Reproduce, please, only the lines from the first line below to the line containing "e2)['kind'] = 'stuff'", inclusive.

**DATASET EXCERPT:**
** start **

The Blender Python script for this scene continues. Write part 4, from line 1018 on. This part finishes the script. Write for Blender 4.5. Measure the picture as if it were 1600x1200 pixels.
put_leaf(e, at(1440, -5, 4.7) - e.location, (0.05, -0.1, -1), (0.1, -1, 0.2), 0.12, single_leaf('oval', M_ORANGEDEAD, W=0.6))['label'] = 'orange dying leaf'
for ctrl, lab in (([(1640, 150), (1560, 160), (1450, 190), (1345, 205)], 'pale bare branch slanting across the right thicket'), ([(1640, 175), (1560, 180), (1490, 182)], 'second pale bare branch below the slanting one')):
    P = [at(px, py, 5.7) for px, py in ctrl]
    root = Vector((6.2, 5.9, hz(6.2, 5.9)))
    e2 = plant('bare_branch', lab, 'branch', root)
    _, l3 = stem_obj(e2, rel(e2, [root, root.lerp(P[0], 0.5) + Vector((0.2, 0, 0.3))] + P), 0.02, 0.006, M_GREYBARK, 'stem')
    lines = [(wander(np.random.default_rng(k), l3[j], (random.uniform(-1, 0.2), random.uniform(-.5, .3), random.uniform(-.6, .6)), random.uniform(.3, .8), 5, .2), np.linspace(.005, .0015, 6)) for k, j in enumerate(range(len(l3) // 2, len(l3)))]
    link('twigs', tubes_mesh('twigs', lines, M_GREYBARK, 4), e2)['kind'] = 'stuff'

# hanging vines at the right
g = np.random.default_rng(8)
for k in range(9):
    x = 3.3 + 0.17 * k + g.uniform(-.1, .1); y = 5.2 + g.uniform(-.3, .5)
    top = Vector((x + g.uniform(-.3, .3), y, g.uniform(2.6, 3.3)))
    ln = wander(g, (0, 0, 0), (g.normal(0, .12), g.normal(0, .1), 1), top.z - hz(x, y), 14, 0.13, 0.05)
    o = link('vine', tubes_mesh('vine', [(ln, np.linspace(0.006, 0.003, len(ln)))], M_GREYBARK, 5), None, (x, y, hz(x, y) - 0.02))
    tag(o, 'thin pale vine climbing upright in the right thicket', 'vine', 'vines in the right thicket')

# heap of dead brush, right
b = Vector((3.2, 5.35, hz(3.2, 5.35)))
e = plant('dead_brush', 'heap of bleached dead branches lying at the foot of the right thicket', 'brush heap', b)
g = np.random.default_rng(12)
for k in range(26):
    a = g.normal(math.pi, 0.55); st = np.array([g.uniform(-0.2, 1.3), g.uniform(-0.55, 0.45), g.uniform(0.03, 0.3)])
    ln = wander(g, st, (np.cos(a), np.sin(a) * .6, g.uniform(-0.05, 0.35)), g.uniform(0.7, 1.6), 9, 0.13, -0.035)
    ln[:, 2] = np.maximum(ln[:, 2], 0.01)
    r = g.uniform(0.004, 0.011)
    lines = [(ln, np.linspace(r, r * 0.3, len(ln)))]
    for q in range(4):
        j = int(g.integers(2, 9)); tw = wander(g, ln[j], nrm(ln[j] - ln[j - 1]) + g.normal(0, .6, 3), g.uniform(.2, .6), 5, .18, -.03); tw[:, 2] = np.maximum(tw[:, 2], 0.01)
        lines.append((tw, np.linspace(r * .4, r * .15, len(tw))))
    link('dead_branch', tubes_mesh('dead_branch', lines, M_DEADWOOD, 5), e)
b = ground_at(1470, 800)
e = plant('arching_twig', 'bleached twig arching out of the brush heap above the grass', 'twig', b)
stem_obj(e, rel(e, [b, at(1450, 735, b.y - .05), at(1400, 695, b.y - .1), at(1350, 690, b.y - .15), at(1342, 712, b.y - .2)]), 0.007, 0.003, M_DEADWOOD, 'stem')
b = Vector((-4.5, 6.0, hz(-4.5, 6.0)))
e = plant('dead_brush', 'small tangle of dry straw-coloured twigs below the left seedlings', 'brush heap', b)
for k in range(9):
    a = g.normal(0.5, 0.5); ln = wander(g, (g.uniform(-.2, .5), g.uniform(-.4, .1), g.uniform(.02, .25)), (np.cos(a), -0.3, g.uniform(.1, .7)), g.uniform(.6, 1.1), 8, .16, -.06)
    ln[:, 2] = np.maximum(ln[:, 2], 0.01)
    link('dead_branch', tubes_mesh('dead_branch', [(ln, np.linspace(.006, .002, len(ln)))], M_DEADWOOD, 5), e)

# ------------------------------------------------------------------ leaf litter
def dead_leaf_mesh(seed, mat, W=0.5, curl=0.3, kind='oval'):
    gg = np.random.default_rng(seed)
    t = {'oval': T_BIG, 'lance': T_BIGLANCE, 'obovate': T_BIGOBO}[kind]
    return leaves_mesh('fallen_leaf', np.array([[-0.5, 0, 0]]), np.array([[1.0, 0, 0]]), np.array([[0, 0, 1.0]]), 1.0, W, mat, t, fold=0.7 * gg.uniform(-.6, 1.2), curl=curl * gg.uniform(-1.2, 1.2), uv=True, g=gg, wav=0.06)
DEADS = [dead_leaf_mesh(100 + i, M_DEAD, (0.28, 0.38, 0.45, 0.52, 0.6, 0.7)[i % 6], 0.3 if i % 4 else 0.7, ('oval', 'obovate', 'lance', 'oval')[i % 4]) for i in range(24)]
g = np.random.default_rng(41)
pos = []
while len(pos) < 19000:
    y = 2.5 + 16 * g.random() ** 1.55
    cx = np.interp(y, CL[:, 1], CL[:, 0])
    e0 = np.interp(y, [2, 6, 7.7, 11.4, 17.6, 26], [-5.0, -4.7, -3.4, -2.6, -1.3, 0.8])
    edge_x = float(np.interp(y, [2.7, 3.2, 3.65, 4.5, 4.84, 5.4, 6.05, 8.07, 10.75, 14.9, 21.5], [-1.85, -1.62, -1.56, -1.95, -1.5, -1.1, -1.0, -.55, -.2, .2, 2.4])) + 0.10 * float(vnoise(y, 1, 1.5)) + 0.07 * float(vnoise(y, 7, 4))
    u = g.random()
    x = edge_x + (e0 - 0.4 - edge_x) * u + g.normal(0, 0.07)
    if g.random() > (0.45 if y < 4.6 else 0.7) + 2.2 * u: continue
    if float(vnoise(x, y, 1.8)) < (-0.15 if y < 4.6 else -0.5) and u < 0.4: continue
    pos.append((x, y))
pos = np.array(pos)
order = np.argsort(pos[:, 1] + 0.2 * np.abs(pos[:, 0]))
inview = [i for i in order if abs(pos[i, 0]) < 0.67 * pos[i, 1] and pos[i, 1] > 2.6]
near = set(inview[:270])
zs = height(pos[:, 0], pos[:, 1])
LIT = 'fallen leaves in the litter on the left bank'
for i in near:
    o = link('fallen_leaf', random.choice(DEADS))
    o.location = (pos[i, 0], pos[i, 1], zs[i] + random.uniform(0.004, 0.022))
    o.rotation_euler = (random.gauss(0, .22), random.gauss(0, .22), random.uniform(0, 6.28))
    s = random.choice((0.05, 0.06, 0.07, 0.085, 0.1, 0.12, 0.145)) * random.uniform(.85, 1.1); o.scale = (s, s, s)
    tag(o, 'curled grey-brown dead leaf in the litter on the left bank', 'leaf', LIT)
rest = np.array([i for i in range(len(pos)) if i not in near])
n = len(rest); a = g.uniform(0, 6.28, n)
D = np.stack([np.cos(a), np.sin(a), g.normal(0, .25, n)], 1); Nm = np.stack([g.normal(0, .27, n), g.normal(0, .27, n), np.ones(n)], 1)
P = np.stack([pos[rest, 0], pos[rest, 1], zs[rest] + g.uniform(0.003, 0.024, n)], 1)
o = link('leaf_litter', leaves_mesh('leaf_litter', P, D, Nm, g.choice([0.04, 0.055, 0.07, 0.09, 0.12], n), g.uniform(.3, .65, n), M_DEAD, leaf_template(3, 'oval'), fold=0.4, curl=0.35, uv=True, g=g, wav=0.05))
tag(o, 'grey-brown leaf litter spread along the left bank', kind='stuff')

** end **

**EXERCISE ANSWER:**
The Blender Python script for this scene continues. Write part 4, from line 1018 on. This part finishes the script. Write for Blender 4.5. Measure the picture as if it were 1600x1200 pixels.
put_leaf(e, at(1440, -5, 4.7) - e.location, (0.05, -0.1, -1), (0.1, -1, 0.2), 0.12, single_leaf('oval', M_ORANGEDEAD, W=0.6))['label'] = 'orange dying leaf'
for ctrl, lab in (([(1640, 150), (1560, 160), (1450, 190), (1345, 205)], 'pale bare branch slanting across the right thicket'), ([(1640, 175), (1560, 180), (1490, 182)], 'second pale bare branch below the slanting one')):
    P = [at(px, py, 5.7) for px, py in ctrl]
    root = Vector((6.2, 5.9, hz(6.2, 5.9)))
    e2 = plant('bare_branch', lab, 'branch', root)
    _, l3 = stem_obj(e2, rel(e2, [root, root.lerp(P[0], 0.5) + Vector((0.2, 0, 0.3))] + P), 0.02, 0.006, M_GREYBARK, 'stem')
    lines = [(wander(np.random.default_rng(k), l3[j], (random.uniform(-1, 0.2), random.uniform(-.5, .3), random.uniform(-.6, .6)), random.uniform(.3, .8), 5, .2), np.linspace(.005, .0015, 6)) for k, j in enumerate(range(len(l3) // 2, len(l3)))]
    link('twigs', tubes_mesh('twigs', lines, M_GREYBARK, 4), e2)['kind'] = 'stuff'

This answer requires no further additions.